Haslam guest speaker for 28th Annual Academic Letters Banquet
From Staff Reports
Gov. Bill Haslam will be the guest speaker at The Daily Times 28th Annual Academic Letters Awards Banquet, Publisher Carl Esposito announced Friday.
The event will be held at 7 p.m. Thursday, March 28, at Heritage High School.
More than 200 top academic students from the five public high schools in The Times’ circulation area and their parents will be guests of The Times and its sponsors. Each recipient will receive a school letter indicating his or her award.
Born and raised in Knoxville, Haslam excelled in academics and sports and was a student leader.
At 13, he got a job pumping gas at a family-owned service station and quickly learned that running a small business took diligent work.
At 16, tragedy struck his family with the unexpected death of his mother which marked a turning point in his life. Haslam’s father pulled the family together and they leaned on each other and on their faith to get through the tough days.
In 1976, he entered Emory University in Atlanta and on the first day in class met Crissy, a young woman from Memphis who later became his wife. At Emory, Haslam was a volunteer leader for Young Life, a Christian ministry that reaches out to adolescents. During the summer, he volunteered for the grass-roots political campaigns of Howard Baker and Lamar Alexander, gaining a deep understanding of the type of principled leadership needed to govern.
Graduating with a degree in history, he and Crissy married and moved to Knoxville. He had agreed at his father’s urging to work for a couple of years managing the family’s small chain of gas stations.
He spent long days driving all over the country, identifying, negotiating and purchasing good locations for new truck stops. As a result of his leadership, Pilot Corp. grew from 800 employees to more than 14,000 in 39 states. He sustained the company’s growth by allocating resources wisely, managing the business conservatively, working hard to increase sales, satisfy customers and learned what makes the chief executive officer of complicated enterprise successful.
The governor’s father, Jim Haslam II, was a lineman on the 1951 national champion UT football team and captain of the 1952 team. The governor’s brother, Jimmy Haslam III, recently purchased the Cleveland Browns football team and is CEO of Pilot Flying J and is on Forbes’ list of billionaires.
In 2003, Haslam ran successfully for mayor of Knoxville and was re-elected in 2007 with 87 percent of the vote.
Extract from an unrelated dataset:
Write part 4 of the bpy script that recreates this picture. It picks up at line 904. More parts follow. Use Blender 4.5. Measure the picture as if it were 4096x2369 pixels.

He balanced seven consecutive city budgets, tripled the rainy day fund, insisted that city government focus on providing services in an efficient manner, helped found key education initiatives and recruited and retained thousands of jobs in the city.
In 2010, he was elected governor with 65 percent of the vote, winning 90 of 95 counties and securing the largest victory of any non-incumbent gubernatorial candidate in the state’s history.